Democrat Murphy Leads Republican Guadagno by 11 points in NJ Governor’s Race. Voters Want Menendez Out Regardless of Verdict

With about five weeks until the New Jersey Governor’s election, a new Emerson College poll finds Democrat Phil Murphy leading Republican Kim Guadagno 46% to 35% with 12% of voters undecided.

Both Murphy and Guadagno have mediocre popularity among voters with Murphy caring a 31% favorable and 34% unfavorable opinion, while Guadagno is slightly worse at 31% favorable to 37% unfavorable. Thirty-one percent (31%) of the electorate has no opinion of Murphy, while 28% have no opinion of Guadagno, suggesting both have much work to do with voters before Election Day.

President Trump is more popular in New Jersey with a 39% favorable opinion than both the gubernatorial candidates listed above, the current U.S Senator Robert Menendez, who is at 33%, and current Governor Chris Christie who has a 22% favorable and 74% unfavorable opinion suggesting incumbents are not faring well the Garden State.

Voters also had strong opinions regarding Democratic Senator Robert Menendez – who is currently on trial for corruption. If Menendez is convicted, a 35% plurality of voters say the next Governor should appoint a replacement, 31% says a special election should be held, while 19% say Governor Christie should appoint Menendez’s successor. If Menendez is acquitted, only 28% of voters say he should seek another term in the Senate, versus 63% who believe he should retire from public office, including 53% of Democrats.

New Jersey government officials announced late last month that the state will make a bid for the east coast headquarters of Amazon. The project, which would bring an estimated 50,000 new jobs and $5 billion in investment to New Jersey would likely require significant corporate tax incentives to secure. Such tax breaks for Amazon are supported by 69% of New Jersey voters and opposed by 11%.

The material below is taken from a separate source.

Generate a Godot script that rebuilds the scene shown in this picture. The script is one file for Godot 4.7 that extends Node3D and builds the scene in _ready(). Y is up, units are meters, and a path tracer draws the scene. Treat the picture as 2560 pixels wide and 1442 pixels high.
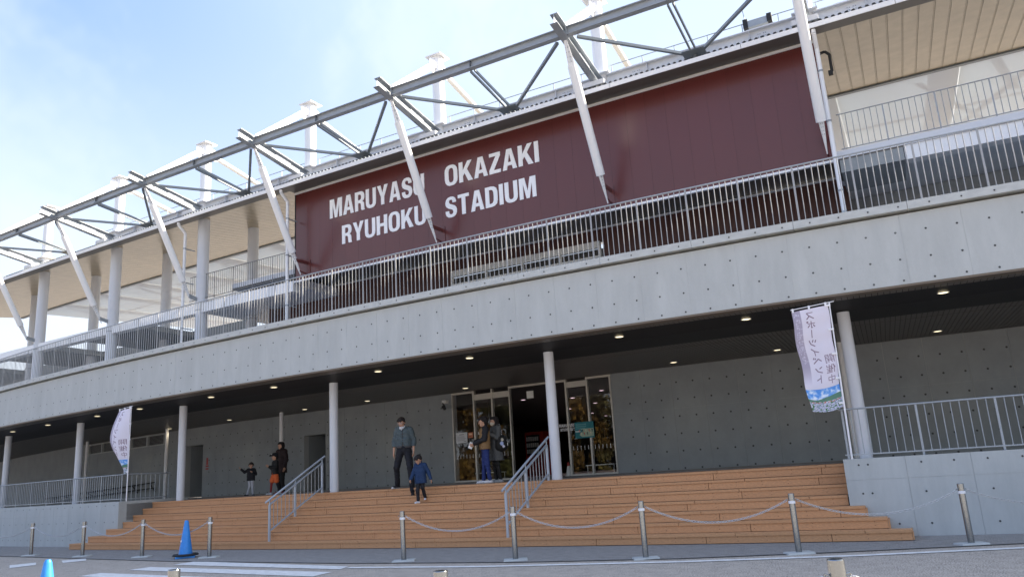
extends Node3D
# A stadium's curved promenade front with timber steps, seen in the shade of its own roof.
# Everything is laid out along two curves in plan: the promenade (low) and the main stand (high).
const LOW := [0.672, 17.552, -0.481, 0.007]      # x, depth, heading, curvature of the column line
const HIGH := [0.357, 24.625, -0.489, 0.002]     # the same for the stand's cladding plane
const GY := 1.22                                 # height of the platform datum above the road
const FL := -0.03                                # platform floor
const BAY_LOW := 6.331
const BAY := 6.386
const MAST0 := -3.022

var M := {}
var rng := RandomNumberGenerator.new()
var taken := {}

func at(c: Array, o: float, h: float, s: float) -> Vector3:
	var k: float = c[3]
	var a := k * s * 0.5
	var m := s * (1.0 if absf(a) < 1e-6 else sin(a) / a)
	var x: float = c[0] + m * cos(c[2] + a)
	var z: float = c[1] + m * sin(c[2] + a)
	var hh: float = c[2] + k * s
	return Vector3(x + o * sin(hh), h + GY, -(z - o * cos(hh)))

func lo(o: float, h: float, s: float) -> Vector3: return at(LOW, o, h, s)
func hi(o: float, h: float, s: float) -> Vector3: return at(HIGH, o, h, s)

func along(c: Array, s: float) -> Vector3:
	var hh: float = c[2] + c[3] * s
	return Vector3(cos(hh), 0, -sin(hh))

func outward(c: Array, s: float) -> Vector3:
	var hh: float = c[2] + c[3] * s
	return Vector3(sin(hh), 0, cos(hh))

# ---------------------------------------------------------------- meshes
func begin() -> SurfaceTool:
	var st := SurfaceTool.new()
	st.begin(Mesh.PRIMITIVE_TRIANGLES)
	return st

func tri(st: SurfaceTool, a: Vector3, b: Vector3, c: Vector3, na: Vector3, nb: Vector3, nc: Vector3) -> void:
	if (b - a).cross(c - a).dot(na + nb + nc) > 0.0:
		st.set_normal(na); st.add_vertex(a)
		st.set_normal(nc); st.add_vertex(c)
		st.set_normal(nb); st.add_vertex(b)
	else:
		st.set_normal(na); st.add_vertex(a)
		st.set_normal(nb); st.add_vertex(b)
		st.set_normal(nc); st.add_vertex(c)

func quad(st: SurfaceTool, a: Vector3, b: Vector3, c: Vector3, d: Vector3, n: Vector3) -> void:
	tri(st, a, b, c, n, n, n)
	tri(st, a, c, d, n, n, n)

func face(st: SurfaceTool, a: Vector3, b: Vector3, c: Vector3, d: Vector3, away: Vector3) -> void:
	var n := (c - a).cross(d - b).normalized()
	if n.dot((a + b + c + d) * 0.25 - away) < 0.0:
		n = -n
	quad(st, a, b, c, d, n)

# a hexahedron from two quads in the same order
func hexa(st: SurfaceTool, p: Array, q: Array) -> void:
	var m := Vector3.ZERO
	for v in p: m += v
	for v in q: m += v
	m /= 8.0
	face(st, p[0], p[1], p[2], p[3], m)
	face(st, q[0], q[1], q[2], q[3], m)
	for i in 4:
		var j := (i + 1) % 4
		face(st, p[i], p[j], q[j], q[i], m)

func box(st: SurfaceTool, c: Vector3, x: Vector3, y: Vector3, z: Vector3) -> void:
	hexa(st, [c - x - y - z, c + x - y - z, c + x + y - z, c - x + y - z], [c - x - y + z, c + x - y + z, c + x + y + z, c - x + y + z])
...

The New Jersey Emerson College poll was conducted September 28th through October 1st, 2017 under the Supervision of Professor Spencer Kimball. The sample consisted of only somewhat and very likely registered voters, n=300, with a margin of error (MOE) of +/- 5.6 percentage points. The New Jersey data was weighted by ethnicity, age, party affiliation, educational attainment, and 2016 vote. It is important to remember that subsets based on gender, age, party breakdown and education carry with them higher margins of error, as the sample size is reduced. Data was collected using an Interactive Voice Response (IVR) system of landlines only.